Australia has the potential to become the world’s greatest wine producing nations, according to the chairman of the Australian Grape and Wine Authority (AGWA), as its fight to put Australia on the fine wine map begins.

Brian Walsh, chairman of the AGWA

Speaking to the drinks business at the Australia Day Tasting in London yesterday Brian Walsh, chairman of the Australian Grape and Wine Authority (AGWA), set out the organisations’s vision for 2015 which will mark the start of a “generational project” to promote Australia as a fine wine region.

“Our focus for the next five years, of 30, is to focus on the fine wine part of our offering and try to articulate the message that with our terroirs and climates we are in a position to be one of the great wine producing regions in the world,” Walsh said.

“Our reputation is to make good wines, not great wines. That is important in terms of volume, but perception is also important. If we get this work right and inspire our winemakers to continue to make the very best wine they can and we communicate that, it will have a tremendous affect on the whole category.”

The AGWA was formed last year replacing the country’s Wine Australia Corporation and the Grape & Wine Research & Development Corporation, bringing their various functions under a single authority. “It means that when we look at our options for investing in research we can keep it fairly focused in terms of whether it will help us with our marketing,” Walsh said.

The organisation is currently in the process of drawing up a five year plan for the future of the Australian wine industry which is due to be presented to the country’s federal government in April.

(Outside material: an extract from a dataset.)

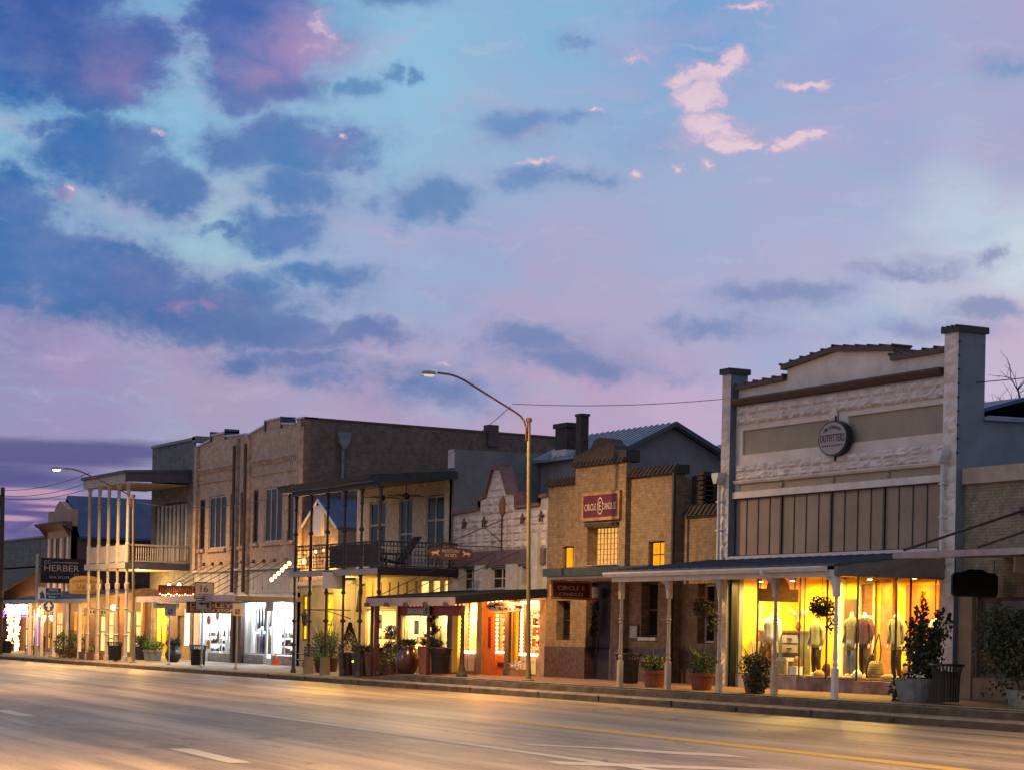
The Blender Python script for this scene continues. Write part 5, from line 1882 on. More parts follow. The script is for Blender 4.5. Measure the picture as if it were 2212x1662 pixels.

“We are looking at this plan as if it is going to happen because quite frankly we don’t think there is another option. It’s not just about fine wine, it’s about the whole experience.”

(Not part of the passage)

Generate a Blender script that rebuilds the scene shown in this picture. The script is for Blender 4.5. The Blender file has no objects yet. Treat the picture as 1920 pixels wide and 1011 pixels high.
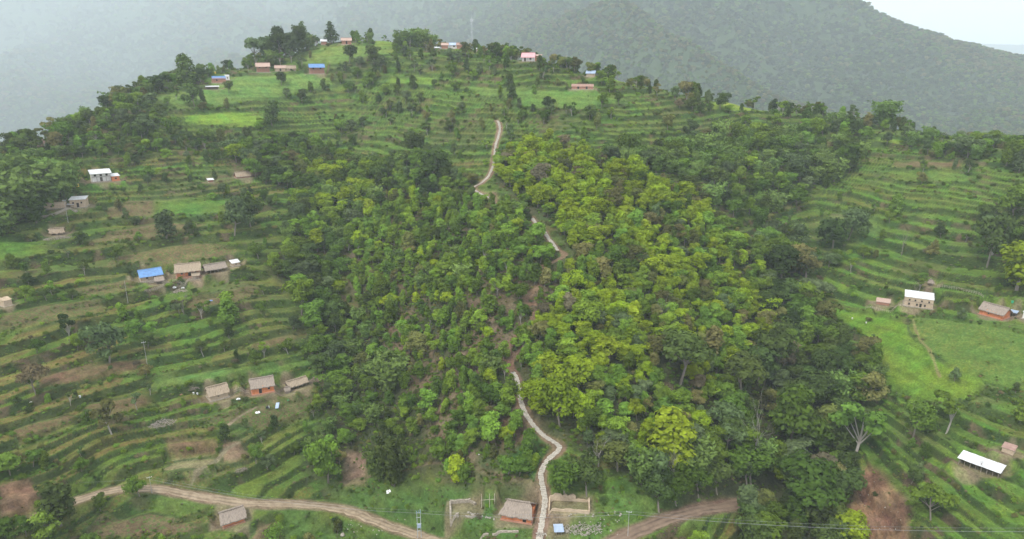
import bpy, math, random, time
import numpy as np
from mathutils import Vector, Matrix
T0 = time.time()
random.seed(7); RNG = np.random.default_rng(7)
S = bpy.context.scene
# ---------------------------------------------------------------- camera
PW, PH, F = 1920.0, 1011.0, 1321.0
TH = math.radians(17.0); CT, ST = math.cos(TH), math.sin(TH)
cd = bpy.data.cameras.new('camera'); cam = bpy.data.objects.new('camera', cd)
S.collection.objects.link(cam); S.camera = cam
cd.sensor_width = 36.0; cd.lens = F / PW * 36.0; cd.clip_start = 0.5; cd.clip_end = 20000
cam.location = (0, 0, 0); cam.rotation_euler = (math.pi / 2 - TH, 0, 0)
# ---------------------------------------------------------------- world, sun, exposure
SUN_EL, SUN_AZ = math.radians(58), math.radians(215)      # azimuth clockwise from +Y: behind the camera, to its left
w = bpy.data.worlds.new('World'); S.world = w; w.use_nodes = True
nt = w.node_tree; bg = nt.nodes['Background']
sky = nt.nodes.new('ShaderNodeTexSky'); sky.sky_type = 'NISHITA'; sky.sun_disc = False
sky.sun_elevation = SUN_EL; sky.sun_rotation = SUN_AZ; sky.air_density = 1.0; sky.dust_density = 2.5
tc = nt.nodes.new('ShaderNodeTexCoord'); mp = nt.nodes.new('ShaderNodeMapping')
mp.inputs['Scale'].default_value = (1, 1, 3.2)
nz = nt.nodes.new('ShaderNodeTexNoise'); nz.inputs['Scale'].default_value = 3.2
nz.inputs['Detail'].default_value = 7; nz.inputs['Roughness'].default_value = 0.5
cr = nt.nodes.new('ShaderNodeValToRGB')
cr.color_ramp.elements[0].position = 0.36; cr.color_ramp.elements[0].color = (0, 0, 0, 1)
cr.color_ramp.elements[1].position = 0.62; cr.color_ramp.elements[1].color = (1, 1, 1, 1)
cl = nt.nodes.new('ShaderNodeMixRGB'); cl.inputs[1].default_value = (7.6, 8.1, 8.9, 1); cl.inputs[2].default_value = (9.8, 10.0, 10.4, 1)
mx = nt.nodes.new('ShaderNodeMixRGB'); mx.inputs[0].default_value = 0.88
nt.links.new(tc.outputs['Generated'], mp.inputs[0]); nt.links.new(mp.outputs[0], nz.inputs[0])
nt.links.new(nz.outputs[0], cr.inputs[0]); nt.links.new(cr.outputs[0], cl.inputs[0])
nt.links.new(sky.outputs[0], mx.inputs[1]); nt.links.new(cl.outputs[0], mx.inputs[2])
nt.links.new(mx.outputs[0], bg.inputs[0]); bg.inputs[1].default_value = 0.135
sl = bpy.data.lights.new('sun', 'SUN'); so = bpy.data.objects.new('sun', sl); S.collection.objects.link(so)
sl.energy = 2.4; sl.angle = math.radians(9); sl.color = (1, 0.96, 0.88)
sd = Vector((math.sin(SUN_AZ) * math.cos(SUN_EL), math.cos(SUN_AZ) * math.cos(SUN_EL), math.sin(SUN_EL)))
so.rotation_euler = sd.to_track_quat('Z', 'Y').to_euler(); so.location = sd * 900
S.view_settings.view_transform = 'Standard'; S.view_settings.look = 'None'
S.view_settings.exposure = 0.52; S.view_settings.gamma = 1.0
S.render.engine = 'CYCLES'
c = S.cycles
c.use_denoising = True; c.max_bounces = 6; c.diffuse_bounces = 2; c.glossy_bounces = 1; c.transmission_bounces = 2
c.volume_bounces = 2; c.transparent_max_bounces = 6; c.use_adaptive_sampling = True; c.adaptive_threshold = 0.012
c.caustics_reflective = False; c.caustics_refractive = False
S.render.use_persistent_data = False
COL = S.collection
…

Stressing that, “we don’t want to airbrush anything or be anything we aren’t”, Walsh said it was about putting on a “quality act”, which in the long term would reflect favourably upon the whole of the Australian wine industry.

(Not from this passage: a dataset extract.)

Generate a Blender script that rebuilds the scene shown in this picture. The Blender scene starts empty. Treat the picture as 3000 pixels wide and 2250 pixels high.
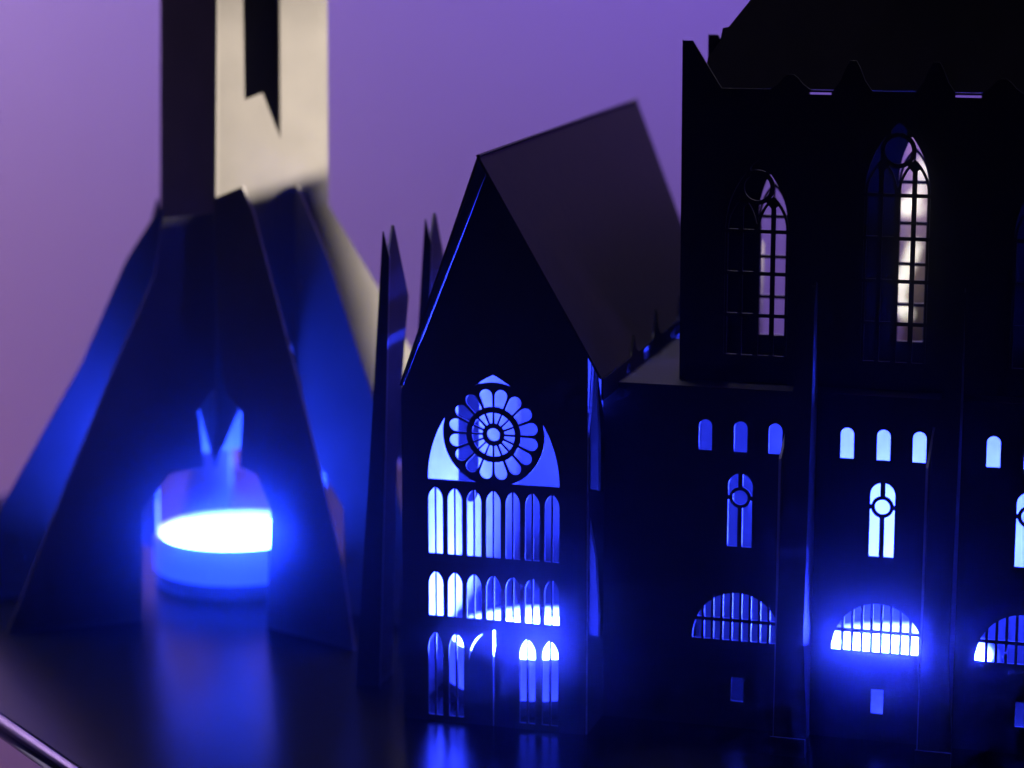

“Fine wine is creating demand. We want people to drink Australian wine because they have heard how good it is, rather than how inexpensive it is. We want people to buy it based on its reputation”, he added. Acknowledging that the value of Australian wine is often misinterpreted as “cheap”, Walsh said this mindset needed to change.

While communication via traditional and digital methods will be key to this, Walsh also pointed to how Australia’s gastronomy could help build Australia’s reputation for fine wine.

Drawing a parallel between the country’s cuisine and its wines, Walsh said: “Our chefs have evolved in the last 20 years in that they don’t have boundaries, in the same way as Australian wine. Our chefs feel totally unrestrained and are pushing boundaries. I think these synergies between fine food and fine dining are really compelling and make for a really authentic strategy.”

When asked what could be the alternative outlook for the Australian wine industry, if a focus on fine wine was not a priority, Walsh said: “I think the potential would be for us to muddle along and there will be people who do well and people who fail and that’s always going to happen, but because we feel confident that we have the terroirs and geographies within our country and the capability, we feel we have the resources to be the greatest wine producing nation in the world. That sounds very grandiose and it’s not supposed to be braggish, but we think it’s a fact. So if we believe we can do that why would we aim to be third or fourth in the world? We want to go out there and be the best.”